I believe it's possible and I think time travel has something to do with it. Let's say you travel back to December 5, 1941. You have brought with you a carrier task force armed with the latest aircraft. You go to the military higher ups with the warning that Imperial Japan is planning a sneak attack on Pearl Harbor. Assuming you can convince them of the threat, you've just entered into an alternate universe.

I seem to recall that being in a movie.

 

[uppi]

Aren't there regimes where hydrogen behavior isn't perfectly understood, such as extreme pressure or ultra-low temperatures?

It also occurs to me there will be a brand new regime for hydrogen to behave in under the conditions of hydrogen only, the regimes in which now it fuses.

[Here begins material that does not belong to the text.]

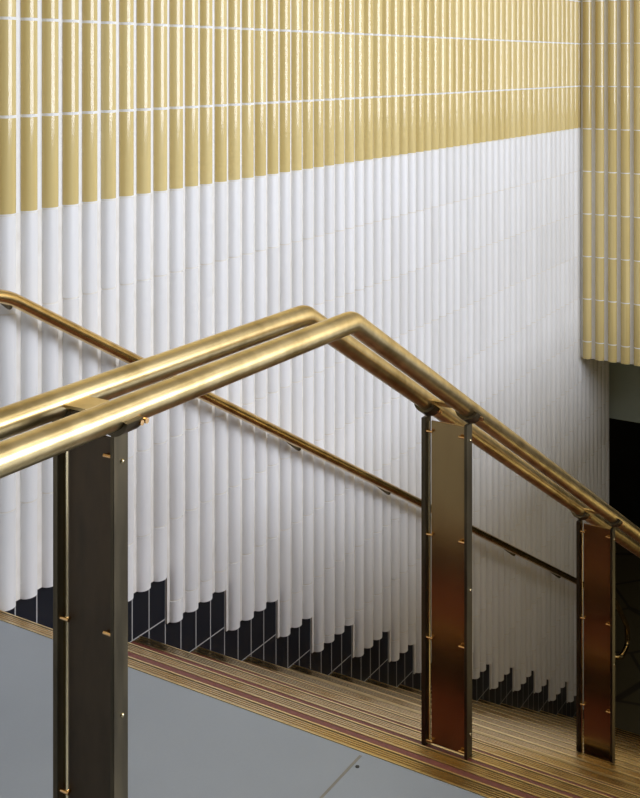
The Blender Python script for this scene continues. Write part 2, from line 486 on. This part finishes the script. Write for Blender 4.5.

At ultra-low temperatures hydrogen is pretty well understood. Although there is still exciting research in the field of ultra-cold quantum gases, the research has mostly shifted from "what happens?" to "What cool things can we do with it?"

The regime where it now fuses is also pretty well explored, because the effects of fusion are actually quite small (or otherwise the sum would have used up all hydrogen long ago). A large part of doing fusion research is understanding how an ultra-hot hydrogen plasma behaves and how to control it. Fusion complicates things a bit, but most of the research has to be concerned with the effects of "just" a very hot hydrogen plasma.

There are parameter regimes that are less explored or less accessible, but although a ball of hydrogen might behave a bit strangely at those, it really hasn't enough degrees of freedom to form a complex internal structure.